In staying with the ROI%-based adjustment approach, something I can do to limit adjustment frequency is to adjust once rather than twice between trade inception and max loss. The base strategy looks to adjust at -7% and again at -14%. I could adjust only once at -10% and subsequently exit at max loss, profit target, or time stop.

I’ve noticed two types of time spread deadlines that can make for uncomfortable judgment calls. The first is proximity to max loss. When at an adjustment point, if a small market move can still force max loss then I question doing the adjustment at all. For example, why adjust down 17% if max loss lurks -3% away? Even -14% can be questionable because if down just under that one day, I can be down -17% the next, which puts me in the same contentious predicament.
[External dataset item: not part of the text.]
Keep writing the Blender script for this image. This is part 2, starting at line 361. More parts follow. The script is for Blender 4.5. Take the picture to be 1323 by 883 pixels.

A second awkward deadline I may face is the time stop. Base strategy calls for an exit no later than 21 DTE. Adjustments require time to recoup the transaction fees. At what point does adjustment no longer make sense because soon after the trade will be ending anyway? Rather than adjust at, say, 23 DTE, I could close a bit early in favor of a farther-out spread. Such a condition was not included in the base strategy guidelines but may be worth studying.*

Let’s continue with the backtesting.

Moving forward through 2022 Q3 with SPX at 4168, trade #12 begins on 3/14/22 at the 4175 strike for $7,078: TD 46, IV 28.2%, horizontal skew 0.3%, NPV 270, and theta 50.

First adjustment point is hit two days later with trade down 7%:

time spread backtesting 2022 Q1 trade 12 (1) (7-1-22)

Second adjustment point is hit two days after that. SPX is up 2.38 SD in four days with trade down 16%:

time spread backtesting 2022 Q1 trade 12 (2) (7-1-22)

I will continue next time.

*—Aside from varying the drop-dead adjustment DTE, I am also interested to see what happens if
     the position is always rolled out at adjustment points whenever the front month is under 60 DTE.